I think I was ten, maybe eleven. I do not remember the girl's name but I do remember that we put on swim suits and went into the Zukors' pool, then we toweled off and went into a little cabana room to play board games. While the adults in the house thought we were peacefully engrossed in Chutes & Ladders (or something of the sort), the niece took off her swim suit, paraded about naked, then told me, in not precisely this phrasing, she'd never seen male genitalia in person and would like to view mine. I was terrified she wanted to do more with it than look but I gave her a quick peek just to be polite, then we returned to our board games. She didn't seem to be impressed by what she saw and I didn't think to suggest she check back in a few years.
This kind of thing happened to me repeatedly with female playmates before I hit puberty. Unfortunately, not after.
The Zukors' wealth came from a small network of small department stores. You can see a smidgen of one in the above photo, which was taken by the great Ansel Adams. The Owl Drugstore you see there was located in downtown Los Angeles at the corner of Broadway and 6th, and a Zukor's is next door. Both chains are long gone. Shortly after the Zukors' niece and I played "show and tell," my family and I were at a brunch with the Zukors and I was introduced to one of the owners of the Owl Drugstore chain. I actually took the opportunity to complain to him about how the Owl Drugs near my home didn't do a great job of stocking and tidying their comic book rack.

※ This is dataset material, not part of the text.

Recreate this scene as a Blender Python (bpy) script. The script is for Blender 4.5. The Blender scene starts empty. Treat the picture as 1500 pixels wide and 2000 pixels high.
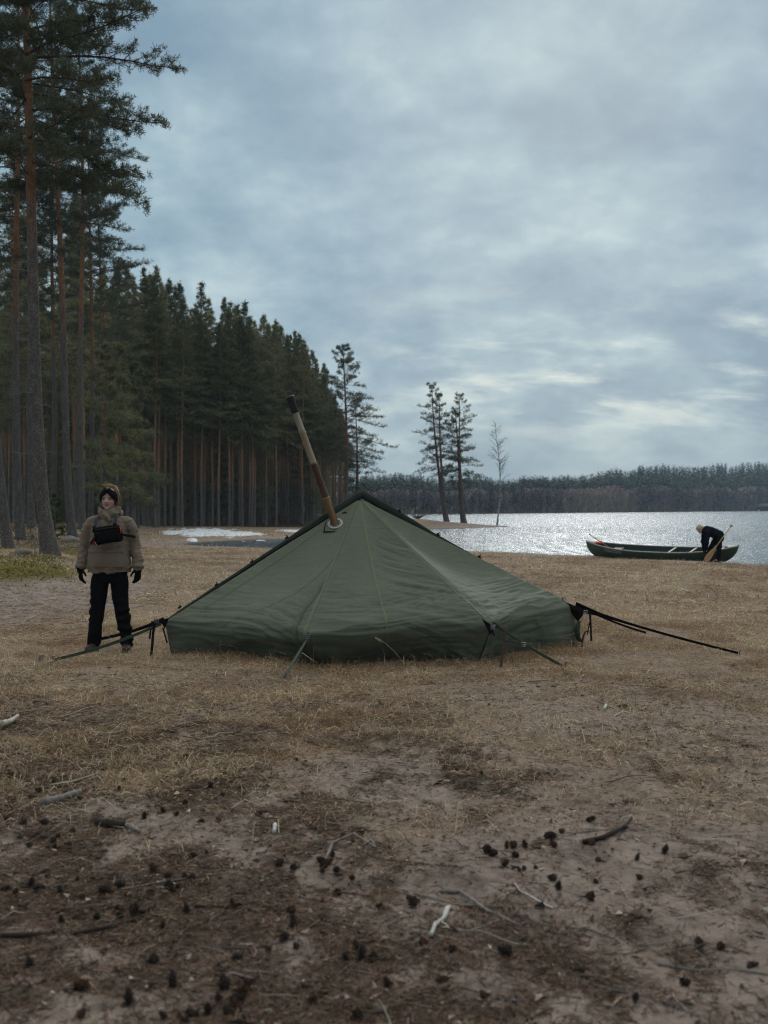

Anyway, that's what you need to know about how we came to know the Zukors. They did many nice things for our family. My father made it clear he would never accept money from them but we got invited to a lot of fancy dinners and such. We also got some nice leftovers. The Zukors were supporters of the arts and had tickets for everything. They had tickets for a special charity screening of the then-new movie It's a Mad, Mad, Mad, Mad World for the evening of Saturday, November 23, 1963. Due to the events of Friday, November 22, they didn't feel like going…so they gave us their tickets.
So it was because of the Zukors that I got to see what instantly became one of my favorite movies and in some ways, a life-changing experience. Oh, I probably would have seen it a few weeks later but a few weeks later, the film was seriously trimmed. I got to see it in the longest version that ever played in a theater.
Some years later, the Zukors had tickets to a production of A Funny Thing Happened on the Way to the Forum that was playing at the Ahmanson Theater in Downtown Los Angeles. It starred Phil Silvers, Larry Blyden, Nancy Walker, Lew Parker, Carl Ballantine, many other wonderful folks and a superb, gorgeous dancer named Charlene Ryan who is now married to the noted cartoonist, Sergio Aragonés. Because they were donors to the Ahmanson, they had six terrific seats — second row center! — to the second performance, which took place on October 13, 1971. Two of them were occupied by my father and me.
So it was because of the Zukors that I got to see what instantly became one of my favorite musical comedies and in some ways, a life-changing experience. If not for them, I might not have seen it at all…and certainly not from such great seats.
The Zukors were members of the Hillcrest Country Club, an establishment that was built back when other country clubs in this town wouldn't let you join if you were poor and/or Jewish. Every so often, Ben and Betty invited us to brunch or dinner there and I got to see from not-too-afar, stars like Jack Benny, George Burns, Danny Kaye, Milton Berle and so many others. On one particularly memorable afternoon that I've written about, I met and spoke with Groucho Marx.
So it was because of the Zukors that I got to meet one of my favorite comedians and that was, of course, a life-changing experience.
There were other things they did for us but I'm thinking now of just one. When I was around twelve, Mr. Zukor gave me a gold watch. I believe someone had given it to him and he already had nine or so so he gave it to me. It was very handsome and it looked very expensive and I wasn't sure I should touch it, let alone wear it. Around that time, my mother needed to have a watch of hers repaired so they took along the gift Mr. Zukor gave me and had it appraised. The man at the store said it was worth about a thousand dollars…and this was 1964 when a thousand bucks could do more than fill your gas tank twice.
He offered us two deals for it on the spot: $350 cash or he'd sell it for us for a 50% commission. He said, "What I'd do is place it in my display case with a price of $1,500 on it. I'll bet that within a year, maybe six months, someone will walk in and offer me $1,000 for it and we'd settle somewhere around $1,250." With my okay, my father turned down both options. As I said, he'd always declined to accept money from Ben Zukor and to turn around and sell the watch felt too much like taking money. Also, it seemed like a sound investment. Who knew? Maybe by the time I was ready to go to college, that watch could pay for it!
I certainly wasn't going to wear a watch worth that kind of money. I actually don't like wearing watches at all and before I gave 'em up, I busted or lost a lot of $9.99 Timex ones. So we put the watch in the family safe deposit box and I forgot all about it. Recently when my mother passed away and I sold her house, I needed to visit her safe deposit box to get some papers and I decided while I was at it to empty it out and move anything important in there to mine. That's when I came across the watch. I'd been into that safe deposit box before that but this was the first time I really paused to consider what to do with it.
If it was worth over a thousand bucks in '64, what might it be worth now? I'm not sure since I haven't had it appraised but I searched on eBay and found watches that look identical selling for around $150…and no, I didn't accidentally type too few zeroes in that amount.
I put it away in my safe deposit box. Maybe someday, I'll have it professionally appraised and I'll find out that this model is amazingly rare or that the gold is gold or that it once belonged to Gable. Right now, it's precious because it reminds me of Ben and Betty Zukor and how nice they were to me and my family.